In 1973, 17-year-old Allan (A.J.) Woodhouse from Pinaymootang First Nation was wrongfully convicted of murder after being coerced into a false confession and denied a fair trial marked by systemic racism. He spent 17 years in prison maintaining his innocence before being fully exonerated in 2023—nearly 50 years later.
Ting Fong Chan was found beaten and stabbed to death in Winnipeg.
Allan was arrested for the murder of Ting Fong Chan.
Allan was transferred from juvenile court to adult court.
Allan was discharged in a preliminary inquiry.
Direct indictment filed against Allan.
Allan, alongside his co-accused Brian Anderson, Russell and Clarence Woodhouse, was tried and convicted of second-degree murder and sentenced to life imprisonment with no eligibility for parole for 10 years.

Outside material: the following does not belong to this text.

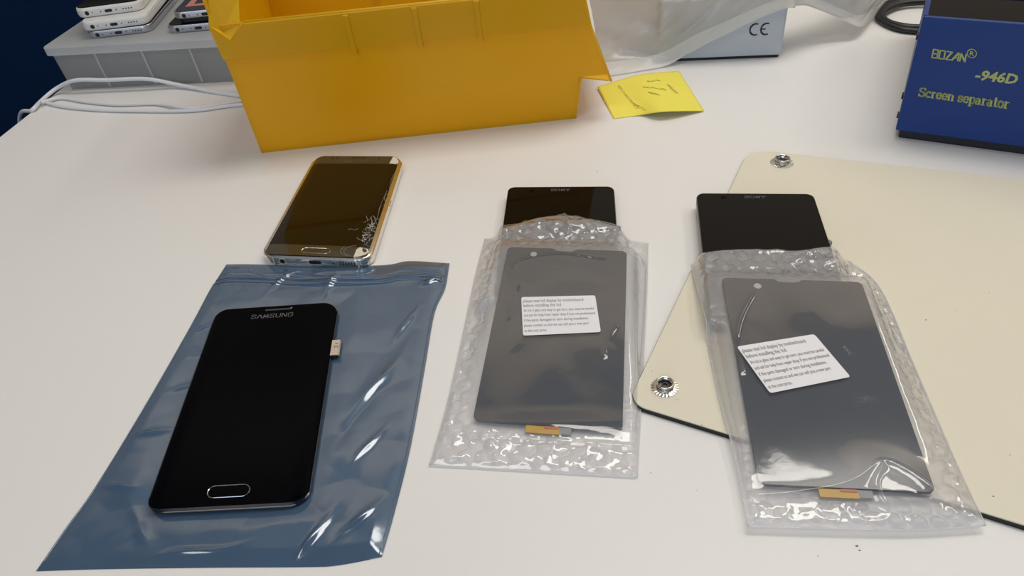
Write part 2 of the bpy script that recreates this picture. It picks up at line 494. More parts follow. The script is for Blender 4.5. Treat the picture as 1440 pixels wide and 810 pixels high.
def bf(x, z, o=0.0):           # far side wall
    return (x, BY0 + DEP + BK * z + o, z)


bi = thing('storage_bin', (-60, 600, 0), 'translucent yellow plastic stacking bin with open slanted end', 'storage bin')
prof_side = [(-191, 0), (67, 0), (68.5, 27), (72, 37), (92, 36.5), (94.5, 31), (78, 79), (74.5, 98), (72, 109), (-189, 109)]
for fn in (bn, bf):
    mb = MB(); n = len(prof_side)
    mb.add([fn(x, z, 0) for x, z in prof_side] + [fn(x, z, -2.2) for x, z in prof_side],
           [tuple(range(n)), tuple(range(2 * n - 1, n - 1, -1))] + [(i, n + i, n + (i + 1) % n, (i + 1) % n) for i in range(n)])
    mb.build('side_wall', MT['bin'], bi, bevel=.5)
MB().add([bn(-191, 0), bn(67, 0), bf(67, 0), bf(-191, 0), bn(-191, 2.4), bn(67, 2.4), bf(67, 2.4), bf(-191, 2.4)],
         [(0, 3, 2, 1), (4, 5, 6, 7), (0, 1, 5, 4), (1, 2, 6, 5), (2, 3, 7, 6), (3, 0, 4, 7)]).build('base', MT['bin'], bi)


def xwall(name, x0, z0, x1, z1, th=2.2, m='bin'):
    v = []
    for dx in (0, th):
        v += [bn(x0 + dx, z0), bf(x0 + dx, z0), bf(x1 + dx, z1), bn(x1 + dx, z1)]
    return MB().add(v, [(0, 1, 2, 3), (7, 6, 5, 4), (0, 4, 5, 1), (1, 5, 6, 2), (2, 6, 7, 3), (3, 7, 4, 0)]).build(name, MT[m], bi)


xwall('back_wall', -191, 0, -189.5, 140)
xwall('front_wall', 65, 0, 70, 37)
xwall('front_lip', 70, 36.2, 92, 31, m='bin_edge')
xwall('back_rim', -192, 140, -202, 133, m='bin_edge')
# overhanging rim band on each side with its bright top and bottom edges
for fn in (bn, bf):
    bo = MB()
    P = [(-190.5, 84), (79, 80), (74.8, 98), (72.5, 109), (-167, 109.5), (-179.5, 98)]
    if fn is bn: P = [(-190.5, 84), (78, 79), (74.8, 98), (72.5, 108), (-167, 109.5), (-179.5, 98.5), (-191.5, 110)]
    n = len(P)
    bo.add([fn(x, z, .2) for x, z in P] + [fn(x, z, 3.6) for x, z in P],
           [tuple(range(n))[::-1], tuple(range(n, 2 * n))] + [(i, (i + 1) % n, n + (i + 1) % n, n + i) for i in range(n)])
    bo.build('rim_band', MT['bin'], bi, bevel=.7)
    r = MB()
    r.tube([fn(-167, 109.8, 1.5), fn(-50, 109, 1.5), fn(72.5, 108, 1.5)], 1.1, 6)
    r.build('top_edge', MT['bin_edge'], bi, smooth=True)
    r = MB(); r.tube([fn(73, 108, 1), fn(78.5, 79, 1), fn(95, 31, .8)], 1.0, 6)
    r.build('slanted_edge', MT['bin_edge'], bi, smooth=True)
for x in (-95, -46.5, -2.5):
    MB().add([bn(x - 2.6, 77, 3.4), bn(x + 1.6, 77, 3.4), bn(x + 1.6, 108, 3.4), bn(x - 2.6, 108, 3.4),
              bn(x - 2.2, 77.5, 4.5), bn(x + 1.2, 77.5, 4.5), bn(x + 1.2, 107, 4.5), bn(x - 2.2, 107, 4.5)],
             [(0, 1, 2, 3), (4, 5, 6, 7), (0, 4, 5, 1), (1, 5, 6, 2), (2, 6, 7, 3), (3, 7, 4, 0)]).build('rib_strip', MT['bin'], bi)
# inner ribs on the far wall
for x in (-92, -48, -2):
    MB().add([bf(x - 1.5, 10, -2), bf(x + 1.5, 10, -2), bf(x + 1.5, 107, -2), bf(x - 1.5, 107, -2),
              bf(x - 1.5, 10, -4), bf(x + 1.5, 10, -4), bf(x + 1.5, 107, -4), bf(x - 1.5, 107, -4)],
             [(3, 2, 1, 0), (4, 5, 6, 7), (0, 1, 5, 4), (1, 2, 6, 5), (2, 3, 7, 6), (3, 0, 4, 7)]).build('rib_strip', MT['bin'], bi)
# folded corner of the rim at the closed end
pA = np.array(bn(-191, 110, 3)); pB = np.array(bn(-179.7, 98.4, 4)); pC = np.array(bn(-167.3, 110, 3.5))
pD = np.array(bn(-171, 106.5, 0)); pE = np.array(bn(-184, 104, -1)); pF = np.array(bn(-184, 138, -8)); pG = np.array(bn(-168, 124, -10))
mb = MB().add([pA, pB, pC, pD, pE, pF, pG, np.array(bn(-167, 140, -12))], [(0, 1, 3, 4), (1, 2, 3), (0, 4, 5), (4, 3, 6, 5), (5, 6, 7)])
mb.build('corner_fold', MT['bin_edge'], bi, solid=1.4)

# ------------------------------------------------------------------ frosted storage case with lid at the far left
LZ = 45.0
l0 = at((57, 68), LZ); fd = at((312, 54), LZ) - l0; fd /= np.linalg.norm(fd); bd = np.array([-fd[1], fd[0], 0]); bd = bd if bd[1] > 0 else -bd
LW, LD = 205.0, 190.0
lq = Quad([l0 + bd * LD - [0, 0, LZ], l0 + bd * LD + fd * LW - [0, 0, LZ], l0 + fd * LW - [0, 0, LZ], l0 - [0, 0, LZ]])
bx = thing('parts_case', lq.o, 'frosted clear plastic compartment case with phones piled on its lid', 'storage case')
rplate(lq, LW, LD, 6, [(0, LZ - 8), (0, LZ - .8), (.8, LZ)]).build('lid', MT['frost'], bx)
# tapered body, hollow
ins0, ins1 = 6.0, 4.0
mb = MB()
mb.loops([[lq(x, y, z) for x, y in rrect(LW, LD, 7, 6, i)] for i, z in ((ins0, 0.2), (ins1, LZ - 8.2), (ins1 + 2, LZ - 8.2), (ins0 + 2, 2.5))], True, True)
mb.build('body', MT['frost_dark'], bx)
for x in (-62, -24, 14, 52):
    MB().box((x - .9, -LD / 2 + ins1 + 5.5, 2.7), (x + .9, LD / 2 - ins1 - 12, LZ - 8.6), T=lq).build('divider', MT['frost'], bx)
for x in (-53, -4, 45):  # strips added outside, standing for the dividers showing through the front
    MB().add([lq(x - 1.1, -LD / 2 + 5.7, 1.5), lq(x + 1.1, -LD / 2 + 5.7, 1.5), lq(x + 1.1, -LD / 2 + 3.9, LZ - 9), lq(x - 1.1, -LD / 2 + 3.9, LZ - 9),
              lq(x - 1.1, -LD / 2 + 5.1, 1.5), lq(x + 1.1, -LD / 2 + 5.1, 1.5), lq(x + 1.1, -LD / 2 + 3.3, LZ - 9), lq(x - 1.1, -LD / 2 + 3.3, LZ - 9)],
             [(0, 1, 2, 3), (7, 6, 5, 4), (0, 4, 5, 1), (1, 5, 6, 2), (2, 6, 7, 3), (3, 7, 4, 0)]).build('rib_strip', MT['frost'], bx)
MB().box((-LW / 2 + 12, -1, 2.7), (LW / 2 - 12, 1, LZ - 8.6), T=lq).build('divider', MT['frost'], bx)

# ------------------------------------------------------------------ phones on the case


def lid_phone(name, px_l, px_r, zb, th, W_, H_, m_body, m_top, label, group, front='apple', rr=9, extras=None):
    a = at(px_l, zb + th); b = at(px_r, zb + th); d = b - a; d /= np.linalg.norm(d); p = np.array([-d[1], d[0], 0])
    base = np.array([0, 0, zb + th])
    a = a - base; q = Quad([a + p * H_, a + p * H_ + d * W_, a + d * W_, a])
    q.c = [c + np.array([0, 0, zb]) for c in q.c]; q.o = sum(q.c) / 4
    t = thing(name, q.o, label, 'phone', group)
    e = th * .16
    rplate(q, W_, H_, rr, [(e * 1.5, 0), (e * .4, e * .6), (0, th * .35), (0, th * .75), (e * .5, th - e * .2), (e * 1.3, th)], n=8).build('housing', m_body, t, smooth=False, bevel=.25)
    if m_top:
        rplate(q, W_ - 3.4, H_ - 3.4, rr - 1.5, [(0, th - .2), (0, th + .25), (.3, th + .4)], n=8).build('screen', m_top, t)
    # sockets in the near end face
    F = lambda x, z, o=0: q(x, -H_ / 2 - o, z)

    def disc(x, r, name='hole', m='hole', sx=1.0):
        mb = MB(); n = 16
        ls = [[F(x + (sx - 1) * r * (1 if math.cos(k) > 0 else -1) + r * math.cos(k), th * .48 + r * math.sin(k), o) for k in np.linspace(0, 2 * math.pi, n, endpoint=False)] for o in (-.3, .12)]
        mb.loops(ls); return mb.build(name, MT[m], t)
    disc(-W_ * .32, 2.0, 'headphone_socket'); disc(-W_ * .24, .55); disc(-W_ * .115, .6); disc(W_ * .115, .6)
    disc(0.0, 1.4, 'charging_port', 'hole', 2.6)
    if front == 'apple':
        for k in range(4): disc(W_ * .22 + k * 2.6, .65)
    return t, q


gph = 'phones piled on the frosted case'
lid_phone('phone', (118, 46), (212, 35), LZ + .1, 7.0, 64, 132, MT['alu'], MT['black_gloss'], 'thin silver phone at the bottom of the left pile on the frosted case', gph)
lid_phone('phone', (110, 33), (200, 22), LZ + 7.6, 9.0, 64, 132, MT['white_plastic'], None, 'white plastic phone in the middle of the left pile on the frosted case', gph)
lid_phone('phone', (102, 14), (194, 2), LZ + 16.7, 9.2, 64, 132, MT['white_plastic'], MT['black_gloss'], 'white plastic phone with black screen on top of the left pile', gph)
lid_phone('phone', (231, 38), (318, 30), LZ + .1, 7.2, 64, 126, MT['alu'], MT['black_gloss'], 'silver phone at the bottom of the pile beside the yellow bin', gph)
tph, qph = lid_phone('phone', (240, 19), (330, 10), LZ + 12.2, 6.5, 64, 124, MT['alu'], MT['navy_panel'], 'phone with exposed navy panel and pink copper square lying beside the yellow bin', gph)
MB().loops([[qph(x, y, z) for x, y in rrect(58, 118, 7, 6, i)] for i, z in ((0, -4.2), (0, -.1))]).build('gap_block', MT['black'], tph)  # black block filling the gap below the upper phone
mb = MB()
for (x0, y0, x1, y1) in ((-22, -48, 24, -42), (-22, 10, 24, 16), (-22, -42, -16, 10), (18, -42, 24, 10)):
    mb.box((x0, y0, 6.9), (x1, y1, 7.3), T=qph)
mb.build('coil', MT['copper'], tph)
MB().lathe([(3.4, 0), (3.4, .3), (2.6, .4)], qph(0, -22, 6.9), 18).build('emblem', MT['alu'], tph)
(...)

The Manitoba Court of Appeal dismissed Allan’s appeal.
Allan was released on parole.
Allan applied to Innocence Canada for support.
Innocence Canada submitted a 696.1 application on behalf of Allan’s co-accused, Brian Anderson.
Innocence Canada submitted a 696.1 application on behalf of Allan.
The Justice Minister and Attorney General of Canada (David Lametti) quashed Allan’s and Brian’s murder convictions and ordered new trials.
The Manitoba Crown Prosecutor called no evidence on the date of the new trial and acquitted both Allan and Brian.
In 1973, Allan (A.J.) Woodhouse, a 17-year-old youth from the Pinaymootang First Nation, was wrongly convicted of the murder of Ting Fong Chan. Only two months earlier, Allan had moved to Winnipeg from the Fairford Reserve. He was employed, living with his mother, had no criminal record and was nowhere near the crime scene at the time of the murder.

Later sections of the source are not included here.